Exercise:
Extract word for word the lines of the listing from its start to the line holding "COL = SC.collection", both ends kept; pictures are not part of the copy.

Material provided:
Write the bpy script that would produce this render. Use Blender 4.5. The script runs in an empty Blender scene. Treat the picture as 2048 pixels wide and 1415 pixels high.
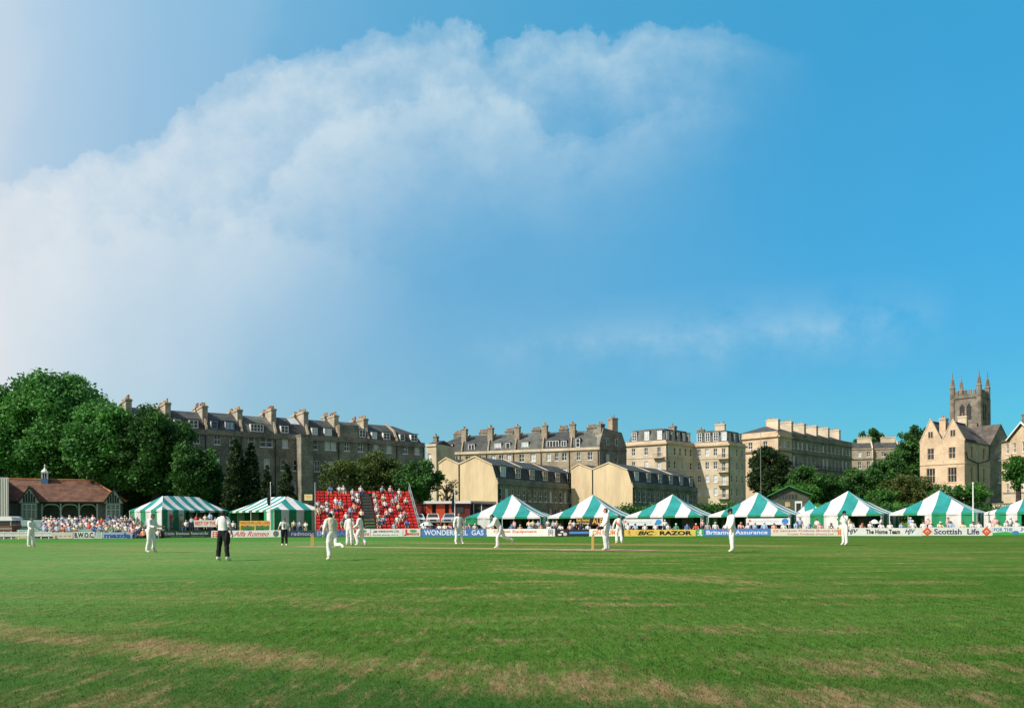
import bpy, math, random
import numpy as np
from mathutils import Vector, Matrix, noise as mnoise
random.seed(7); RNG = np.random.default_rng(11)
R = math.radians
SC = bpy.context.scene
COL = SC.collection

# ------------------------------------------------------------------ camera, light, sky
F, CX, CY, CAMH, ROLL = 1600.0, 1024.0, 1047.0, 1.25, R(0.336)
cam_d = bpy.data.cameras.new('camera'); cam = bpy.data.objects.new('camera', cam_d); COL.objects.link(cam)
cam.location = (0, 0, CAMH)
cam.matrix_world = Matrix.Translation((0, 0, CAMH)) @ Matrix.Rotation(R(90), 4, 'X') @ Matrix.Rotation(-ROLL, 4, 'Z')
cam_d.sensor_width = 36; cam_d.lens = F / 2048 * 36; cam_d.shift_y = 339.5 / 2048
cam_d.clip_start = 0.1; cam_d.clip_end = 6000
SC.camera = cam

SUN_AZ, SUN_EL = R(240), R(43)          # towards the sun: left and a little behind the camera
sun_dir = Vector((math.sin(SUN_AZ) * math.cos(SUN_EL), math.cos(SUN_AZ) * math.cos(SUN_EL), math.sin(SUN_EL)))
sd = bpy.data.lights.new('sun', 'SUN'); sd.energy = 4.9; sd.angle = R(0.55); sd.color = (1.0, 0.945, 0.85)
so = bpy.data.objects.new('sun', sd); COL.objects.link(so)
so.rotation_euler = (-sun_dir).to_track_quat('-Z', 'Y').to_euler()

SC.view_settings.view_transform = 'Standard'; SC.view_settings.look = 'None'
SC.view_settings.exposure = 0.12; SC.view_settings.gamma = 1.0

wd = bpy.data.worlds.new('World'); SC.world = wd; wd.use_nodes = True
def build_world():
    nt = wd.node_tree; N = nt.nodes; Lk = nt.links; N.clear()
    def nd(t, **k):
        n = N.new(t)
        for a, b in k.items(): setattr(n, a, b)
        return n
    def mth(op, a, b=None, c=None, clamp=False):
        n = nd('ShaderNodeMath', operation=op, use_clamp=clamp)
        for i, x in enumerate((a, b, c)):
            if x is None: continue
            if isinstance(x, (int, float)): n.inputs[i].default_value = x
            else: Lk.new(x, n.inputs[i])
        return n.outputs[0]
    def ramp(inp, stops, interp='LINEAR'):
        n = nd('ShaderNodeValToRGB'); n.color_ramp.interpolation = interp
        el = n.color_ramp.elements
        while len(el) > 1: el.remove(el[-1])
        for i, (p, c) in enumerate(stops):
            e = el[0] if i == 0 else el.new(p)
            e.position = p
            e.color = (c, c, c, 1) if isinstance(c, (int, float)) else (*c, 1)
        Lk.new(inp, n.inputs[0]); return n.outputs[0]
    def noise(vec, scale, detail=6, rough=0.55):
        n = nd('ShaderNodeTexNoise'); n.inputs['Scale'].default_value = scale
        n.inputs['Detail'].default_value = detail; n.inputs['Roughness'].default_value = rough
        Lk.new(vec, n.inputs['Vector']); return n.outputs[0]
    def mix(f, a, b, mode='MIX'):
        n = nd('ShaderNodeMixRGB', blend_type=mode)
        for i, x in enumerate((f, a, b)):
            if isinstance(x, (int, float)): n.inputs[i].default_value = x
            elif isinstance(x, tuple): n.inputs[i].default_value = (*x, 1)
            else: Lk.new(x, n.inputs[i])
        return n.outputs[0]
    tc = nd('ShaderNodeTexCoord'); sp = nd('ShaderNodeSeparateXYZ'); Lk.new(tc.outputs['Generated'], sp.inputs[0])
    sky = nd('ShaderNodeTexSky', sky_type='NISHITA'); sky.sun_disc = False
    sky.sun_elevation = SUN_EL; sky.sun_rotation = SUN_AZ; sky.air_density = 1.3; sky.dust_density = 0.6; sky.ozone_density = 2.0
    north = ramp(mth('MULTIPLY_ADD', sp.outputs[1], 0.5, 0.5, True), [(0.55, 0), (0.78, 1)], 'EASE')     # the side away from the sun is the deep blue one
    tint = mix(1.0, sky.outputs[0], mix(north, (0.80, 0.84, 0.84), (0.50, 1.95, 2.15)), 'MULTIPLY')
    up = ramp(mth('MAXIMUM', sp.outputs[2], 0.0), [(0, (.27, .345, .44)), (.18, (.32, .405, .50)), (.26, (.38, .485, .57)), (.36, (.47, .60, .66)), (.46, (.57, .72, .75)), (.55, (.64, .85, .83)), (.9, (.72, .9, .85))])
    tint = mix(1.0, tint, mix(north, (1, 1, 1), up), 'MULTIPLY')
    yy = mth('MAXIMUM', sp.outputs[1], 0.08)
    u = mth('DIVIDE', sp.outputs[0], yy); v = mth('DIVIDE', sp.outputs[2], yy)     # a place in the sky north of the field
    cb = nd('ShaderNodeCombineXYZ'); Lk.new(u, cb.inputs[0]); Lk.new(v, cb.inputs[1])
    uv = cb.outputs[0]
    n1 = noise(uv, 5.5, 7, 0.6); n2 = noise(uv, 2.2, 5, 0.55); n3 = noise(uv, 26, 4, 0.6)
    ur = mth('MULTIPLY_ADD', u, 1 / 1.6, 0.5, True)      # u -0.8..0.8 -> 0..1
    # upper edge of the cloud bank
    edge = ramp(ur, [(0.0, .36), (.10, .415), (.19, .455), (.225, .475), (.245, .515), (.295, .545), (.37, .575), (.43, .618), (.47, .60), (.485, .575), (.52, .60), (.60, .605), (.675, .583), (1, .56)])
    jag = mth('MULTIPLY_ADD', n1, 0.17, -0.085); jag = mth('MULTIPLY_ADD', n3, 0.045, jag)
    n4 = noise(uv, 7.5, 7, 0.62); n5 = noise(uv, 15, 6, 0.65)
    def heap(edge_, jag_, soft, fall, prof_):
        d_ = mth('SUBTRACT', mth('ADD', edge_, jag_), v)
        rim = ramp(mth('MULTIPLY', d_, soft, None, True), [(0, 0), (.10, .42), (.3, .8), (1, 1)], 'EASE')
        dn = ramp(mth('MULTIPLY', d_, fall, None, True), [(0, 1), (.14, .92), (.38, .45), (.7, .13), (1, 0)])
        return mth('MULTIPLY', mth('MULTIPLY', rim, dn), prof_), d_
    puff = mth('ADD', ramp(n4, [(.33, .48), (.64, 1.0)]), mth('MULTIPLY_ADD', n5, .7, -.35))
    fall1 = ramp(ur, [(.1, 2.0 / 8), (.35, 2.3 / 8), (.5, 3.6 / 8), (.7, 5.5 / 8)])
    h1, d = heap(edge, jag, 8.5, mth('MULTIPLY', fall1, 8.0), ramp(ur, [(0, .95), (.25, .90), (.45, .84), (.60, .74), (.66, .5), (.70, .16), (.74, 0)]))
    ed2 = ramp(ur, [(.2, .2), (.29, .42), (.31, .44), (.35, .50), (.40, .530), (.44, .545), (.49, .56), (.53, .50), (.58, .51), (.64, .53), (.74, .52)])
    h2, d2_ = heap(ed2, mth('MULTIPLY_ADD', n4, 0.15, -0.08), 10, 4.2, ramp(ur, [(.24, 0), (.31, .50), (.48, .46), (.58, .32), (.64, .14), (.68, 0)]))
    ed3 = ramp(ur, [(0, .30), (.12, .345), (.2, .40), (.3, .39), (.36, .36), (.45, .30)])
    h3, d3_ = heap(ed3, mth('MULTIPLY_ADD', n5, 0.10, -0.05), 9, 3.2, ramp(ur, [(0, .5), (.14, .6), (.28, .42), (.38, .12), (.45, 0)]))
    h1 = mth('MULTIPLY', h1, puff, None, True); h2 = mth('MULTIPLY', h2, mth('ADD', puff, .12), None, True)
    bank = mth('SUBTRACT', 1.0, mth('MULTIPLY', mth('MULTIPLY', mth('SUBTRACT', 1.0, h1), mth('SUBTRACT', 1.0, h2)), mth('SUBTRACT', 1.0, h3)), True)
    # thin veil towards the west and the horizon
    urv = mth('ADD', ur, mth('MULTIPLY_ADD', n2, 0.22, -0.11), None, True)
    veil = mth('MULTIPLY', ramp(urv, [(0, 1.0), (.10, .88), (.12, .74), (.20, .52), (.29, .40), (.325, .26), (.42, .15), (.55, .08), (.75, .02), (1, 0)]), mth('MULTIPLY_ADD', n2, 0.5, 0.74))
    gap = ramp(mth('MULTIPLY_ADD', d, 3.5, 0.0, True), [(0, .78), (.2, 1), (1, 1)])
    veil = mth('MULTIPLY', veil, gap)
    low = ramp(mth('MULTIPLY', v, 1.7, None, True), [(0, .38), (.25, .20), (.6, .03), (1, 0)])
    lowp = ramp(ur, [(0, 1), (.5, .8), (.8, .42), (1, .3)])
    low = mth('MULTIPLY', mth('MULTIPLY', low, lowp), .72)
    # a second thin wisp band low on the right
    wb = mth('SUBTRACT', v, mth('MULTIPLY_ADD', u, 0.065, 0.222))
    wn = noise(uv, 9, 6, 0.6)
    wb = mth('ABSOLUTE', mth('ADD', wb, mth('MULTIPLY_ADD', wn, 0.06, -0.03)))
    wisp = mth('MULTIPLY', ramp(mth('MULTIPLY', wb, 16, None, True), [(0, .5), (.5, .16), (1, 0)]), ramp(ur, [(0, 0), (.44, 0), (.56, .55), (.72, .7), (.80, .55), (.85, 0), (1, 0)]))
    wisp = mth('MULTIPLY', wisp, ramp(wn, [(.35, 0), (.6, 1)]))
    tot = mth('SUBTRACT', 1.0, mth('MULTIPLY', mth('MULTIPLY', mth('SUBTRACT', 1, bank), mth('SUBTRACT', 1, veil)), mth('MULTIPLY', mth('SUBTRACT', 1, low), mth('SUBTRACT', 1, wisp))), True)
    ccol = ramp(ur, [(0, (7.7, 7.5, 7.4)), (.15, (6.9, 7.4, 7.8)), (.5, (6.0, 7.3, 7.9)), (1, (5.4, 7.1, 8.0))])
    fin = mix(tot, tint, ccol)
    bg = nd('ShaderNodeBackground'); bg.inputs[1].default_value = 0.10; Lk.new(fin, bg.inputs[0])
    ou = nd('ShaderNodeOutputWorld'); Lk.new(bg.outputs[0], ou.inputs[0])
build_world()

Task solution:
Write the bpy script that would produce this render. Use Blender 4.5. The script runs in an empty Blender scene. Treat the picture as 2048 pixels wide and 1415 pixels high.
import bpy, math, random
import numpy as np
from mathutils import Vector, Matrix, noise as mnoise
random.seed(7); RNG = np.random.default_rng(11)
R = math.radians
SC = bpy.context.scene
COL = SC.collection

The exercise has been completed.